**Task instructions:**
For the material that follows, return exactly the lines from the one with "What Blender Python" through the one with "COL = scene.collection", both ends included.

[Scene script records]
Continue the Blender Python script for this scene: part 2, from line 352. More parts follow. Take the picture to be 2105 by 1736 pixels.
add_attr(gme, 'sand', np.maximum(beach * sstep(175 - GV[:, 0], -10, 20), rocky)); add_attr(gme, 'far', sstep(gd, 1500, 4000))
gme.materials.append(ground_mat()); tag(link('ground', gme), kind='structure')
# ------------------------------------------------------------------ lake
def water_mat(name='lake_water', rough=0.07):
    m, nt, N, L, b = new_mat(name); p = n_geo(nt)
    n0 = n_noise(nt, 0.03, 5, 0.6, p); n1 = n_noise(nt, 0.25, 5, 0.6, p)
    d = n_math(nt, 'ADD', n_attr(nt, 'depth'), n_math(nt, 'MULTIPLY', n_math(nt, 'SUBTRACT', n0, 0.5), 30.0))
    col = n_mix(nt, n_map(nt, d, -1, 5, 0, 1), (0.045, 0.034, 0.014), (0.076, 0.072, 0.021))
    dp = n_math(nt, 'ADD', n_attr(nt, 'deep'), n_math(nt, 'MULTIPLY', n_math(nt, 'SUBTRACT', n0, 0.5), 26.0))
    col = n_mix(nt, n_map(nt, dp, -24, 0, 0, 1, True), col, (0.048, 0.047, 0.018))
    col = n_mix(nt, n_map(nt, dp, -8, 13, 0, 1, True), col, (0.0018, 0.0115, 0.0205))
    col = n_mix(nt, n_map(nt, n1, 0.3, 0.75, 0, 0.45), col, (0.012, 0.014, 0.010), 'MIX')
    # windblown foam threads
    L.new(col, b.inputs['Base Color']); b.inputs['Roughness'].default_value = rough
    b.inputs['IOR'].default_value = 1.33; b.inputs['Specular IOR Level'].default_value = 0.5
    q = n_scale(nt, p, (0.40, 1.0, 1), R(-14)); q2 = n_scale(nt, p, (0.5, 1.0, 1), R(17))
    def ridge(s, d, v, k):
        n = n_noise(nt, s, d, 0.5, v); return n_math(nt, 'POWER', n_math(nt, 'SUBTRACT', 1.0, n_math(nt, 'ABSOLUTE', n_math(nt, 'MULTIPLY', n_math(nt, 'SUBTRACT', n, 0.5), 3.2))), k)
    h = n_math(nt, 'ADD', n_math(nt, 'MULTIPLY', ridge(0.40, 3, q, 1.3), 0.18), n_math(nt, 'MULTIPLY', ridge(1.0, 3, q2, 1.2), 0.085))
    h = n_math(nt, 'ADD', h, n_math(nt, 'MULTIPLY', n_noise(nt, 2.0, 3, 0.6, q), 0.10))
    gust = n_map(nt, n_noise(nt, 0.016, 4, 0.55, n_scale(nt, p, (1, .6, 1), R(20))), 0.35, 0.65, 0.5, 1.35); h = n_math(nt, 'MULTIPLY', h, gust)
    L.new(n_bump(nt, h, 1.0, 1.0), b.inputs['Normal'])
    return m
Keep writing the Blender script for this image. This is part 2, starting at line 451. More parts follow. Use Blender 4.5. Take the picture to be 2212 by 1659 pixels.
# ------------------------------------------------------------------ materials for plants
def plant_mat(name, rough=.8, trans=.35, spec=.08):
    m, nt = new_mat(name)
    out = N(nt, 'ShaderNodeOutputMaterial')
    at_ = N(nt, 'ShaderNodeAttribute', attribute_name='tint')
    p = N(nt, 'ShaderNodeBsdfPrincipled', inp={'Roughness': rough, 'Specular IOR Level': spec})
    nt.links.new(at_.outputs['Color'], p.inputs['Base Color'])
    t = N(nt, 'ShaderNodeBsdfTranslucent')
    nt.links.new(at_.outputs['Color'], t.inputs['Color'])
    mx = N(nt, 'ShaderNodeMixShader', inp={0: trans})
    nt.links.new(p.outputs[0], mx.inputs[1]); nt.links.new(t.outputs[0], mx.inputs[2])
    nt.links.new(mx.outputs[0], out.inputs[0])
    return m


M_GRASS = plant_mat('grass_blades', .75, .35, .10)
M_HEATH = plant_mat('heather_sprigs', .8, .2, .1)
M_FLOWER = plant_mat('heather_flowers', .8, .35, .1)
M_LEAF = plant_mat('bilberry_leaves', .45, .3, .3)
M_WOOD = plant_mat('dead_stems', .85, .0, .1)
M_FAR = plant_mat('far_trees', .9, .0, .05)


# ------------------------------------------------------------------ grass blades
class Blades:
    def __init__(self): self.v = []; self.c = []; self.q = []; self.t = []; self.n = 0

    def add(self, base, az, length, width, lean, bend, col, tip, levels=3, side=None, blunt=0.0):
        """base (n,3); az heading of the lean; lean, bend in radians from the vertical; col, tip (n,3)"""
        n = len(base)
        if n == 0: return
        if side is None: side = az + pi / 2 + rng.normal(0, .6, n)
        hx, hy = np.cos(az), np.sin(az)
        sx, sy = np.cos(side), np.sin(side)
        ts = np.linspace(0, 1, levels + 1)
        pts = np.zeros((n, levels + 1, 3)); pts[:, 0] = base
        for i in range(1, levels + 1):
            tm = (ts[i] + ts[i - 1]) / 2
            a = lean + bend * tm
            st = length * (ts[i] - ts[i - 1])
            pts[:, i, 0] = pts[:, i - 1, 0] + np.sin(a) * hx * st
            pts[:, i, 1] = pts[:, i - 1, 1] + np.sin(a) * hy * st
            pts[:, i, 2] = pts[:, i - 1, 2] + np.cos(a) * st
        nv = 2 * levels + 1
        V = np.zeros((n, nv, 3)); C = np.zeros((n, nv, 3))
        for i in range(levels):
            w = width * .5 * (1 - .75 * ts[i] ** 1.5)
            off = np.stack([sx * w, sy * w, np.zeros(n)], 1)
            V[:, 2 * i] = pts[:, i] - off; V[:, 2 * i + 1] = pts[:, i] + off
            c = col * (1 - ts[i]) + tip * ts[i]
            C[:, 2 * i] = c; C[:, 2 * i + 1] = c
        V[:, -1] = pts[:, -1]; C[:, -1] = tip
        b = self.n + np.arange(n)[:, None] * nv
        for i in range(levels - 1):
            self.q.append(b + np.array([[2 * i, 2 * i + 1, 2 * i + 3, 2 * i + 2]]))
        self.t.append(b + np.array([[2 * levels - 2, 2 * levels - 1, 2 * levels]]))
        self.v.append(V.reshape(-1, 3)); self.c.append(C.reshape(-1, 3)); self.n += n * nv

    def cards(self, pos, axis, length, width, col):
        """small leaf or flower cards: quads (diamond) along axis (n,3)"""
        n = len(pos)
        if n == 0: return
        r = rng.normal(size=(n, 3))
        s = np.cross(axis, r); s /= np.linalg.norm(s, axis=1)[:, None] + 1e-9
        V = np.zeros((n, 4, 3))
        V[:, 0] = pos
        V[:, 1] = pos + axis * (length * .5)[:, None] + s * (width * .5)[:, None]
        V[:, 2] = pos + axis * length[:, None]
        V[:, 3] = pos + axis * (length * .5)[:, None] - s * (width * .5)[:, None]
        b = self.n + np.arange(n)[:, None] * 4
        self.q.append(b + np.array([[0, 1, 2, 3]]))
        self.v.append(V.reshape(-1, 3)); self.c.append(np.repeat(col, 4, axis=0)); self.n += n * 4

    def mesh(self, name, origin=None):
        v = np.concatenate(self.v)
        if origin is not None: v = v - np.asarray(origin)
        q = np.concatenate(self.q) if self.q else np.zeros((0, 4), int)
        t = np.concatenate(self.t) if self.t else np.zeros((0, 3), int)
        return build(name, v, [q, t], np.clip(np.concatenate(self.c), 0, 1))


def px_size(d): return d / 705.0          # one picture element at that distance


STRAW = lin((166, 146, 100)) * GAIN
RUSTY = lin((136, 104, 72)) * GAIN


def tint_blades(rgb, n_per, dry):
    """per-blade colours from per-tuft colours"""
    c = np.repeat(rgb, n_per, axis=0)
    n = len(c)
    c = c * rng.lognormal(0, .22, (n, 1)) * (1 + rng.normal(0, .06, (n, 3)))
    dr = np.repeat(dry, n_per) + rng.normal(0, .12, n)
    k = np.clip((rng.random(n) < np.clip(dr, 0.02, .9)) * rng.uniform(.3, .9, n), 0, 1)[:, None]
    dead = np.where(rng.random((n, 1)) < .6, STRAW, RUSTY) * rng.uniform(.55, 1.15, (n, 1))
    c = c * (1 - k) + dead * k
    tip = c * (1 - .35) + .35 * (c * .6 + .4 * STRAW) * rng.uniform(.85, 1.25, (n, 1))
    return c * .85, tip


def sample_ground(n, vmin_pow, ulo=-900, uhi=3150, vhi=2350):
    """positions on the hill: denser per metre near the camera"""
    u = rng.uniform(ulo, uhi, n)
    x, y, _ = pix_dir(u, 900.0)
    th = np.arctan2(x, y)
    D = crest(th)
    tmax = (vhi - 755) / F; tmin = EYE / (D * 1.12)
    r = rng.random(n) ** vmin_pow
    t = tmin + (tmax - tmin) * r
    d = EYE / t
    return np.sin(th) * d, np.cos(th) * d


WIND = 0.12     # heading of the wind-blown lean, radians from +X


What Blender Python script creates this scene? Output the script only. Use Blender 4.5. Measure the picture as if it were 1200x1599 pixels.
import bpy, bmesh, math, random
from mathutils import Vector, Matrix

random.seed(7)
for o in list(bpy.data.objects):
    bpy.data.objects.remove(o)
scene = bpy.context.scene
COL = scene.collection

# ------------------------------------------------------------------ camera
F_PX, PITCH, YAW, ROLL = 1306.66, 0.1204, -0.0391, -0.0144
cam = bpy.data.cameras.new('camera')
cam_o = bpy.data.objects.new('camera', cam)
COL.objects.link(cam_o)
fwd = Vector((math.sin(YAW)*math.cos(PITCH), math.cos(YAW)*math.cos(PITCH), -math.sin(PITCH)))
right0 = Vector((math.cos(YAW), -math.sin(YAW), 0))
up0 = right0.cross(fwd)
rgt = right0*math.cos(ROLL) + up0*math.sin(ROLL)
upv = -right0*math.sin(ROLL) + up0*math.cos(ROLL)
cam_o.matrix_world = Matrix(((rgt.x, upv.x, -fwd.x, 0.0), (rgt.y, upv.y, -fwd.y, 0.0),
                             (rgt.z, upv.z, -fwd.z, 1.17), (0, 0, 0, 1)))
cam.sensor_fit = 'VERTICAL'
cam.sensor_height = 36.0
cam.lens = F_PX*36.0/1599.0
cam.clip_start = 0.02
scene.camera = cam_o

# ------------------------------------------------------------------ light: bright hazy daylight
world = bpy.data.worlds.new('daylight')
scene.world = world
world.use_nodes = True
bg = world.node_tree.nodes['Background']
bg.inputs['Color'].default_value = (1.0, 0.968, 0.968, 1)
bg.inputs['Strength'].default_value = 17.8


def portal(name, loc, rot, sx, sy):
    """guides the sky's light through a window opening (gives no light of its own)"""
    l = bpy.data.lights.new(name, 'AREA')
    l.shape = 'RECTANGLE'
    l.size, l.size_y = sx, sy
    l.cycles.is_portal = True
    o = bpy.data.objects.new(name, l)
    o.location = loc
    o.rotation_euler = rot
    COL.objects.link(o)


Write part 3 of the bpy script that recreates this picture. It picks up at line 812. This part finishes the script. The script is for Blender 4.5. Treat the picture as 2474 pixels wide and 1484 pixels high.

**Solved exercise:**
What Blender Python script creates this scene? Output the script only. Use Blender 4.5. Measure the picture as if it were 1200x1599 pixels.
import bpy, bmesh, math, random
from mathutils import Vector, Matrix

random.seed(7)
for o in list(bpy.data.objects):
    bpy.data.objects.remove(o)
scene = bpy.context.scene
COL = scene.collection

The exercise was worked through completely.